• **Set exercise**
Your task is to copy the listing exactly, with the pictures left out.

--- Begin Stored data ---

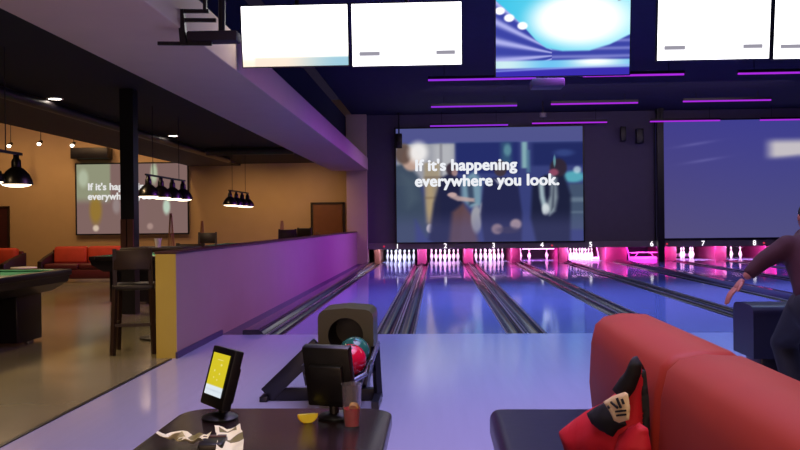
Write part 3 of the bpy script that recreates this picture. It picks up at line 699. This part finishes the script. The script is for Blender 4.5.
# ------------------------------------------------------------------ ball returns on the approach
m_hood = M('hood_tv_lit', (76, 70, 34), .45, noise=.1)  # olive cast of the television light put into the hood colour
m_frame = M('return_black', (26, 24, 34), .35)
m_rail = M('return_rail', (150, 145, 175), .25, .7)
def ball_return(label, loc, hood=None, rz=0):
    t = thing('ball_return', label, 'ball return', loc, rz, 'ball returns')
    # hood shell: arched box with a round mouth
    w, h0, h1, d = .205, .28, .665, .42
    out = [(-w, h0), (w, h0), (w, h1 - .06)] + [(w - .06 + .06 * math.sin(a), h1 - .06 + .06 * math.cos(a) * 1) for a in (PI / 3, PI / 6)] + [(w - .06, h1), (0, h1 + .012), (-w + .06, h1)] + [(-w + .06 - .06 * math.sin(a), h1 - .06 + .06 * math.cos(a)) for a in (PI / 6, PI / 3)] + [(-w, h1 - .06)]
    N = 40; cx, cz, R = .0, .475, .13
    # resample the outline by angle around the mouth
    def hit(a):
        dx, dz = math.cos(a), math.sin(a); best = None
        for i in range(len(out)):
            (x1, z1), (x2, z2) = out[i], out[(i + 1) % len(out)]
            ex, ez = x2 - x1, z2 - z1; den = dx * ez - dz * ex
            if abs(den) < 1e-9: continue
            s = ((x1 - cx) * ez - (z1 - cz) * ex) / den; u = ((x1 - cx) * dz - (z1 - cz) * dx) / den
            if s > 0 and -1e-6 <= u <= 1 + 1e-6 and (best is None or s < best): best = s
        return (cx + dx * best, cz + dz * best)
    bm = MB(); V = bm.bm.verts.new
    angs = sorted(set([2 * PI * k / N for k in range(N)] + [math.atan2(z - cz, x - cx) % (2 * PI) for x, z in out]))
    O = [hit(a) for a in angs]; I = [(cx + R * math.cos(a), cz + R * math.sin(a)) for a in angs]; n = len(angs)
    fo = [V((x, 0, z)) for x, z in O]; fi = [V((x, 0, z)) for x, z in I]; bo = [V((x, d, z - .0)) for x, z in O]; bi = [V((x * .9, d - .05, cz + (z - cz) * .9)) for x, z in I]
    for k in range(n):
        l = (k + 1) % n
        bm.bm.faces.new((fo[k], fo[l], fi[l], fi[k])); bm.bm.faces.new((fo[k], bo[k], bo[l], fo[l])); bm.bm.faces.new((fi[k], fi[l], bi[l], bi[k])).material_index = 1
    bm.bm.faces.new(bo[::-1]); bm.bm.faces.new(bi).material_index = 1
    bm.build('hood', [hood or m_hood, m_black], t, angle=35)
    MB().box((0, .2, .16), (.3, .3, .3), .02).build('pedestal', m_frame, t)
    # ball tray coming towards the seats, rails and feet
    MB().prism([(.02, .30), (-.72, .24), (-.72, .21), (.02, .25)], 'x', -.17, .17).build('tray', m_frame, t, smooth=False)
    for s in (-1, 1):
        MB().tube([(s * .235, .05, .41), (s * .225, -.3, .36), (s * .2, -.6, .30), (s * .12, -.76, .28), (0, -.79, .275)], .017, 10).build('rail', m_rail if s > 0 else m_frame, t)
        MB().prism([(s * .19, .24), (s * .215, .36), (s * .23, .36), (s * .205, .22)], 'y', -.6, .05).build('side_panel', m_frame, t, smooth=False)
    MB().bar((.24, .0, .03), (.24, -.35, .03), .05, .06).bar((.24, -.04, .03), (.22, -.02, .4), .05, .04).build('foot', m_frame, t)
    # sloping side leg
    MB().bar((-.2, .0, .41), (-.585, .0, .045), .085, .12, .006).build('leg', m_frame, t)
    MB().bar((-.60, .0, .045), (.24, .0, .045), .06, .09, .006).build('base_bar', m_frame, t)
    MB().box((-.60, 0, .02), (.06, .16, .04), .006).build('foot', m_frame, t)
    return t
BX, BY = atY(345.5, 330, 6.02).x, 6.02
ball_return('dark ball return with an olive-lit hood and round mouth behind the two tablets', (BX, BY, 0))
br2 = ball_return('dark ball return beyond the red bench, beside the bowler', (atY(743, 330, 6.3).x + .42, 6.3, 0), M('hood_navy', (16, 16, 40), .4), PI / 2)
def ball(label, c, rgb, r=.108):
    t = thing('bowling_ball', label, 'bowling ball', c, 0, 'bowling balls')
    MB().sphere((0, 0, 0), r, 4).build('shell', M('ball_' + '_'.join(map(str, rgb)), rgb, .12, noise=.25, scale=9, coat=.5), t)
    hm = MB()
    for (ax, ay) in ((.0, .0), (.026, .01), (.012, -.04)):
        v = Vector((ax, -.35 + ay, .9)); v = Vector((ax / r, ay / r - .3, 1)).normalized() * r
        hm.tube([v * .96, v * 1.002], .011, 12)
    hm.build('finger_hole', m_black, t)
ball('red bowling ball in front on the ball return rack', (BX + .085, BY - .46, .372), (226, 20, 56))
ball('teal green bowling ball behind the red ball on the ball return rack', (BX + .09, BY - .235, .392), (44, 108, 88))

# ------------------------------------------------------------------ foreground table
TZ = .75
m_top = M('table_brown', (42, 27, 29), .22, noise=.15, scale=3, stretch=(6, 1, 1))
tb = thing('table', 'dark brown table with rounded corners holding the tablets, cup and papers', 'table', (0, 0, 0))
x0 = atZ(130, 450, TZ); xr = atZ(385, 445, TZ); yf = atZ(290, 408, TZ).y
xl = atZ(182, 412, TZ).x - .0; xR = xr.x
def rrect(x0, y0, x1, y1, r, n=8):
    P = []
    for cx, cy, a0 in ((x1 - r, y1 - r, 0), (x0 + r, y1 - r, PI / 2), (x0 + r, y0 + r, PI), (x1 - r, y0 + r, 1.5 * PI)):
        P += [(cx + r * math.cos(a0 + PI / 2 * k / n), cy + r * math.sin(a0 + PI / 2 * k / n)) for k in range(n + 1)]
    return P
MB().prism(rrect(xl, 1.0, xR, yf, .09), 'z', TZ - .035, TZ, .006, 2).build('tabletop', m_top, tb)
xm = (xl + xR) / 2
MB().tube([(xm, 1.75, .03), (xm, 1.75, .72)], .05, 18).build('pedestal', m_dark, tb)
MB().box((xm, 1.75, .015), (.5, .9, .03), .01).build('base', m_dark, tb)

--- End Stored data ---

• **Output of the task**
Write part 3 of the bpy script that recreates this picture. It picks up at line 699. This part finishes the script. The script is for Blender 4.5.
# ------------------------------------------------------------------ ball returns on the approach
m_hood = M('hood_tv_lit', (76, 70, 34), .45, noise=.1)  # olive cast of the television light put into the hood colour
m_frame = M('return_black', (26, 24, 34), .35)
m_rail = M('return_rail', (150, 145, 175), .25, .7)
def ball_return(label, loc, hood=None, rz=0):
    t = thing('ball_return', label, 'ball return', loc, rz, 'ball returns')
    # hood shell: arched box with a round mouth
    w, h0, h1, d = .205, .28, .665, .42
    out = [(-w, h0), (w, h0), (w, h1 - .06)] + [(w - .06 + .06 * math.sin(a), h1 - .06 + .06 * math.cos(a) * 1) for a in (PI / 3, PI / 6)] + [(w - .06, h1), (0, h1 + .012), (-w + .06, h1)] + [(-w + .06 - .06 * math.sin(a), h1 - .06 + .06 * math.cos(a)) for a in (PI / 6, PI / 3)] + [(-w, h1 - .06)]
    N = 40; cx, cz, R = .0, .475, .13
    # resample the outline by angle around the mouth
    def hit(a):
        dx, dz = math.cos(a), math.sin(a); best = None
        for i in range(len(out)):
            (x1, z1), (x2, z2) = out[i], out[(i + 1) % len(out)]
            ex, ez = x2 - x1, z2 - z1; den = dx * ez - dz * ex
            if abs(den) < 1e-9: continue
            s = ((x1 - cx) * ez - (z1 - cz) * ex) / den; u = ((x1 - cx) * dz - (z1 - cz) * dx) / den
            if s > 0 and -1e-6 <= u <= 1 + 1e-6 and (best is None or s < best): best = s
        return (cx + dx * best, cz + dz * best)
    bm = MB(); V = bm.bm.verts.new
    angs = sorted(set([2 * PI * k / N for k in range(N)] + [math.atan2(z - cz, x - cx) % (2 * PI) for x, z in out]))
    O = [hit(a) for a in angs]; I = [(cx + R * math.cos(a), cz + R * math.sin(a)) for a in angs]; n = len(angs)
    fo = [V((x, 0, z)) for x, z in O]; fi = [V((x, 0, z)) for x, z in I]; bo = [V((x, d, z - .0)) for x, z in O]; bi = [V((x * .9, d - .05, cz + (z - cz) * .9)) for x, z in I]
    for k in range(n):
        l = (k + 1) % n
        bm.bm.faces.new((fo[k], fo[l], fi[l], fi[k])); bm.bm.faces.new((fo[k], bo[k], bo[l], fo[l])); bm.bm.faces.new((fi[k], fi[l], bi[l], bi[k])).material_index = 1
    bm.bm.faces.new(bo[::-1]); bm.bm.faces.new(bi).material_index = 1
    bm.build('hood', [hood or m_hood, m_black], t, angle=35)
    MB().box((0, .2, .16), (.3, .3, .3), .02).build('pedestal', m_frame, t)
    # ball tray coming towards the seats, rails and feet
    MB().prism([(.02, .30), (-.72, .24), (-.72, .21), (.02, .25)], 'x', -.17, .17).build('tray', m_frame, t, smooth=False)
    for s in (-1, 1):
        MB().tube([(s * .235, .05, .41), (s * .225, -.3, .36), (s * .2, -.6, .30), (s * .12, -.76, .28), (0, -.79, .275)], .017, 10).build('rail', m_rail if s > 0 else m_frame, t)
        MB().prism([(s * .19, .24), (s * .215, .36), (s * .23, .36), (s * .205, .22)], 'y', -.6, .05).build('side_panel', m_frame, t, smooth=False)
    MB().bar((.24, .0, .03), (.24, -.35, .03), .05, .06).bar((.24, -.04, .03), (.22, -.02, .4), .05, .04).build('foot', m_frame, t)
    # sloping side leg
    MB().bar((-.2, .0, .41), (-.585, .0, .045), .085, .12, .006).build('leg', m_frame, t)
    MB().bar((-.60, .0, .045), (.24, .0, .045), .06, .09, .006).build('base_bar', m_frame, t)
    MB().box((-.60, 0, .02), (.06, .16, .04), .006).build('foot', m_frame, t)
    return t
BX, BY = atY(345.5, 330, 6.02).x, 6.02
ball_return('dark ball return with an olive-lit hood and round mouth behind the two tablets', (BX, BY, 0))
br2 = ball_return('dark ball return beyond the red bench, beside the bowler', (atY(743, 330, 6.3).x + .42, 6.3, 0), M('hood_navy', (16, 16, 40), .4), PI / 2)
def ball(label, c, rgb, r=.108):
    t = thing('bowling_ball', label, 'bowling ball', c, 0, 'bowling balls')
    MB().sphere((0, 0, 0), r, 4).build('shell', M('ball_' + '_'.join(map(str, rgb)), rgb, .12, noise=.25, scale=9, coat=.5), t)
    hm = MB()
    for (ax, ay) in ((.0, .0), (.026, .01), (.012, -.04)):
        v = Vector((ax, -.35 + ay, .9)); v = Vector((ax / r, ay / r - .3, 1)).normalized() * r
        hm.tube([v * .96, v * 1.002], .011, 12)
    hm.build('finger_hole', m_black, t)
ball('red bowling ball in front on the ball return rack', (BX + .085, BY - .46, .372), (226, 20, 56))
ball('teal green bowling ball behind the red ball on the ball return rack', (BX + .09, BY - .235, .392), (44, 108, 88))

# ------------------------------------------------------------------ foreground table
TZ = .75
m_top = M('table_brown', (42, 27, 29), .22, noise=.15, scale=3, stretch=(6, 1, 1))
tb = thing('table', 'dark brown table with rounded corners holding the tablets, cup and papers', 'table', (0, 0, 0))
x0 = atZ(130, 450, TZ); xr = atZ(385, 445, TZ); yf = atZ(290, 408, TZ).y
xl = atZ(182, 412, TZ).x - .0; xR = xr.x
def rrect(x0, y0, x1, y1, r, n=8):
    P = []
    for cx, cy, a0 in ((x1 - r, y1 - r, 0), (x0 + r, y1 - r, PI / 2), (x0 + r, y0 + r, PI), (x1 - r, y0 + r, 1.5 * PI)):
        P += [(cx + r * math.cos(a0 + PI / 2 * k / n), cy + r * math.sin(a0 + PI / 2 * k / n)) for k in range(n + 1)]
    return P
MB().prism(rrect(xl, 1.0, xR, yf, .09), 'z', TZ - .035, TZ, .006, 2).build('tabletop', m_top, tb)
xm = (xl + xR) / 2
MB().tube([(xm, 1.75, .03), (xm, 1.75, .72)], .05, 18).build('pedestal', m_dark, tb)
MB().box((xm, 1.75, .015), (.5, .9, .03), .01).build('base', m_dark, tb)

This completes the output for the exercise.